Lagging per capita income

Greece’s per capita income stood at 77.6 percent of the European Union average in 2002, according to Eurostat data released in Brussels yesterday. This places Greece in 14th position among the 15 old members, above Portugal’s 76.7 percent, and in 15th place among the present 25 members, below Cyprus’s 82.9 percent. The three wealthiest regions in the EU are London, with a per capita income of 315 percent of the average, Brussels with 235 percent, and Luxembourg with 213 percent. The three poorest, with averages ranging from 32 to 36 percent, belong to Poland. Five of Greece’s 13 regions have a per capita income below 75 percent of the EU average, and therefore qualify for investment subsidies under the Fourth Community Support Framework program which will run from next year until 2012. These are the Ionian Islands, Thessaly, Epirus, Eastern Macedonia and Thrace, and Western Greece. Central Greece has the highest per capita income among Greek regions, with 108.9 percent of the EU average, followed by the Southern Aegean (91 percent), Attica (82.3 percent), Western Macedonia (80.6 percent), the Northern Aegean (79.3 percent) and Central Macedonia (78.9 percent).

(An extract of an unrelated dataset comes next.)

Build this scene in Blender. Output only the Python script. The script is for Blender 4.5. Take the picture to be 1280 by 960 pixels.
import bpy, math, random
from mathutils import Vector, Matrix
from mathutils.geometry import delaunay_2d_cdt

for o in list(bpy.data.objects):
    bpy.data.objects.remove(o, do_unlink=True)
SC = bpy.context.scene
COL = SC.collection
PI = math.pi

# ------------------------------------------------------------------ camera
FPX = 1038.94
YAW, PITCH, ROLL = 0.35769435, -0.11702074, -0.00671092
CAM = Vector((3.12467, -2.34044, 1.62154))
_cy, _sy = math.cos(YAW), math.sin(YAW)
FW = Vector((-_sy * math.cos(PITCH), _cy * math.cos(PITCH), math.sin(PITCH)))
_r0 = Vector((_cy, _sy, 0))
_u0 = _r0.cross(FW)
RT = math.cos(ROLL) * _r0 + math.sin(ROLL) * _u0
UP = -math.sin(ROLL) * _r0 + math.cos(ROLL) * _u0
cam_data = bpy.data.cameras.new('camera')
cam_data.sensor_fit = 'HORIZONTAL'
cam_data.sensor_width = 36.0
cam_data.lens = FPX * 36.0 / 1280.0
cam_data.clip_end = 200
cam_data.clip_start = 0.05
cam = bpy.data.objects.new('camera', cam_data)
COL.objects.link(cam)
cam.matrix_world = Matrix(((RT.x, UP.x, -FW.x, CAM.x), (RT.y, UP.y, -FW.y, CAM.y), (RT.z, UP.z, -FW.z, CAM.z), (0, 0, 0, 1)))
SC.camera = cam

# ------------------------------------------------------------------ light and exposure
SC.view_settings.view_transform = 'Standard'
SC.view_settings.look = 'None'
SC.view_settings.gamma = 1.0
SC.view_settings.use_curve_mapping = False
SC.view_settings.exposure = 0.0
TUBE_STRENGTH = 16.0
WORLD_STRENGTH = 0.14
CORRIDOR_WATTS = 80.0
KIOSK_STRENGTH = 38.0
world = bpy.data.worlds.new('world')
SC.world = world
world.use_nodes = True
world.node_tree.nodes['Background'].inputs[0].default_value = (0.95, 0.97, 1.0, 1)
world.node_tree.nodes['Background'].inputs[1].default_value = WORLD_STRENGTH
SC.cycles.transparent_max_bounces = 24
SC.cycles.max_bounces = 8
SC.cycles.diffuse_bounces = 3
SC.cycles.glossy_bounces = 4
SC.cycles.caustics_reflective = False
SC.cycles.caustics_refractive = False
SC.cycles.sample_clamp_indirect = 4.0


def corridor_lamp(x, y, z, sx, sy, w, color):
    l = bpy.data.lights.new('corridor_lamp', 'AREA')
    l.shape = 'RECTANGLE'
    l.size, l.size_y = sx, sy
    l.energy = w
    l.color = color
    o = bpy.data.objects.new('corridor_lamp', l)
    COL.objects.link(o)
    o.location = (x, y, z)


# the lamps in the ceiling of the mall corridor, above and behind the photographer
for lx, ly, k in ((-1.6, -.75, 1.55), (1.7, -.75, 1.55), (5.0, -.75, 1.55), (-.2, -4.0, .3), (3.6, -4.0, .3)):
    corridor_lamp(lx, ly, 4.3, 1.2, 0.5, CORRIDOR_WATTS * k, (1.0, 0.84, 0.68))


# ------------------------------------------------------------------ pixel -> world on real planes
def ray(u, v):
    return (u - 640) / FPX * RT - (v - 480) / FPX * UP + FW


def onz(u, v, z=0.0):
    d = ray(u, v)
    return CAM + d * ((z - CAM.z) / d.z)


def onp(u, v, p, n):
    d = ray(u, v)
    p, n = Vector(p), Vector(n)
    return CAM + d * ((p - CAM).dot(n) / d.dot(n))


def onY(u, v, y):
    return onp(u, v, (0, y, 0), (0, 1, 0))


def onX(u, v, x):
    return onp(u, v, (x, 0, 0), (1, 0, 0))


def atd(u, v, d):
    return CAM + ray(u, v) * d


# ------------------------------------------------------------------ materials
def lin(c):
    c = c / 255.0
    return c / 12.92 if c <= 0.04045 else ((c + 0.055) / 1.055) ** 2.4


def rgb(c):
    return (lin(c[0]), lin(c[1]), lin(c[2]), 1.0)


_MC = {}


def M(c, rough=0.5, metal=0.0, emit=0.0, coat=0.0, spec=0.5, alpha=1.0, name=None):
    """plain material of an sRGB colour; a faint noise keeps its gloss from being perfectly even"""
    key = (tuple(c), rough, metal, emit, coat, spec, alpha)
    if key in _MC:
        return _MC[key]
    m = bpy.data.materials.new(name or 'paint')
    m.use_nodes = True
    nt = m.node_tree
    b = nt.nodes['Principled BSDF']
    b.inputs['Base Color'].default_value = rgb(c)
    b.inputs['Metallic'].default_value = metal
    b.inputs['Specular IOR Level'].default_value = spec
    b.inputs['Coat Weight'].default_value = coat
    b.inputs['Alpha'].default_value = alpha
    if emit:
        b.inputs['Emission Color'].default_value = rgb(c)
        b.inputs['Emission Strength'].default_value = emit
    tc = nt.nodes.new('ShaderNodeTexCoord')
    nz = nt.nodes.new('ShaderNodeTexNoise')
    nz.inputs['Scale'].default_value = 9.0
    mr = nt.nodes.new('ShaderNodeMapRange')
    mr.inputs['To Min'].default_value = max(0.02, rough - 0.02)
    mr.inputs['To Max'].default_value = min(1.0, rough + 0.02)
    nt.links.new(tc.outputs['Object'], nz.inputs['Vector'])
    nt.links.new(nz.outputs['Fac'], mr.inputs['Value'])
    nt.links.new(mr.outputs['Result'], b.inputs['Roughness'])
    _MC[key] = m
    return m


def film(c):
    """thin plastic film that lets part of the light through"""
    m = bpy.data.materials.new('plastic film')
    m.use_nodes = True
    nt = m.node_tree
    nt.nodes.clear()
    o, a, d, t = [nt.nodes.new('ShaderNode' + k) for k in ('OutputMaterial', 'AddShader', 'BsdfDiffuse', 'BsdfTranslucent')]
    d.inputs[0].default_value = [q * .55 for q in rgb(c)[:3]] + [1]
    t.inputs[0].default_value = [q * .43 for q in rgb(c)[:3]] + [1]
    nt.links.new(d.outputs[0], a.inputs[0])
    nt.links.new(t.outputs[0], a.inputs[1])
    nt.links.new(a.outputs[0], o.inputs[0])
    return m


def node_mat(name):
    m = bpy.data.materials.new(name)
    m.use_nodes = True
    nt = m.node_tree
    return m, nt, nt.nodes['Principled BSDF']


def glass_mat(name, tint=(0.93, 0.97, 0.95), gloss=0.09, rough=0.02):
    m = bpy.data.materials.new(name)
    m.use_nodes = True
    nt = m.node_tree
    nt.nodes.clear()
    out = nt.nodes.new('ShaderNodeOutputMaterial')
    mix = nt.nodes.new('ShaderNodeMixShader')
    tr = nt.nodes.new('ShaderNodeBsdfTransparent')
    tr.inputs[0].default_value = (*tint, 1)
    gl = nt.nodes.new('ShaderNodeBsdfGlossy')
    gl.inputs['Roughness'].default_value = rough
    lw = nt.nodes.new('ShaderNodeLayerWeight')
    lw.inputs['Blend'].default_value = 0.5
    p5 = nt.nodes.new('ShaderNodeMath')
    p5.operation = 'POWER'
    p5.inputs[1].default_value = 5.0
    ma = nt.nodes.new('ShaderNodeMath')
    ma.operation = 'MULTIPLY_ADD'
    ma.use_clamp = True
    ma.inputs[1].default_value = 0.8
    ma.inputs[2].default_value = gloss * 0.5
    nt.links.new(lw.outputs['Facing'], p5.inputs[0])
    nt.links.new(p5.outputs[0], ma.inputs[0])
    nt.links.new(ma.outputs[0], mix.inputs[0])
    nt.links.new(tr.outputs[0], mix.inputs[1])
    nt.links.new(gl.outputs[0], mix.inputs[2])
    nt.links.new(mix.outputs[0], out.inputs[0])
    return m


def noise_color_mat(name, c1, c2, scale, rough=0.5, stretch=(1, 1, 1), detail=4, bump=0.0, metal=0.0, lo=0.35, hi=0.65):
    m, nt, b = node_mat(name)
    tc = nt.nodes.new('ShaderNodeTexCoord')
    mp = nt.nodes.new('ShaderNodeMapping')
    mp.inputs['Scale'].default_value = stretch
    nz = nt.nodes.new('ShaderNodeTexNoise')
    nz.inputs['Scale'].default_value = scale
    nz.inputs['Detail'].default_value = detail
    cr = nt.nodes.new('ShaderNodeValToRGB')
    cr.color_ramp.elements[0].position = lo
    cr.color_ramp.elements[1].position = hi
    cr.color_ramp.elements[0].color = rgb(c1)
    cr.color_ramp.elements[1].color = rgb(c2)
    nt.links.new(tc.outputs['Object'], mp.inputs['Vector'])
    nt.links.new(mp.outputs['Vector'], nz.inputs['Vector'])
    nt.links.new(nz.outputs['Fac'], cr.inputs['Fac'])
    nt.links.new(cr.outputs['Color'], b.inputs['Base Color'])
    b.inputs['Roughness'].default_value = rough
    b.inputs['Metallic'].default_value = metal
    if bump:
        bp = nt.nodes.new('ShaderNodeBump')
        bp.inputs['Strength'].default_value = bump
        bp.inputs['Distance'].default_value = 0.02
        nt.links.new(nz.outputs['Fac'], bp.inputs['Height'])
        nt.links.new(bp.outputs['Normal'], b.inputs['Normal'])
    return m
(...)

Crete, with 75.1 percent, and the Peloponnese, with 77.3, are the nearest to the threshold criterion. Thirty-seven regions of the EU have a per capita income higher than 125 percent of the average, most of them in the UK, Germany and Italy. Only one of them is in a new EU member, Prague, with 153 percent. Among member states per se, Luxembourg has the highest per capita income, with 213 percent of the average, followed by Ireland with 132.7 percent, Denmark with 122.5 percent, and the Netherlands with 122.1 percent. Latvia, Lithuania and Poland are the laggards, with respective rates of 39, 42.4 and 45.6 percent of the EU average.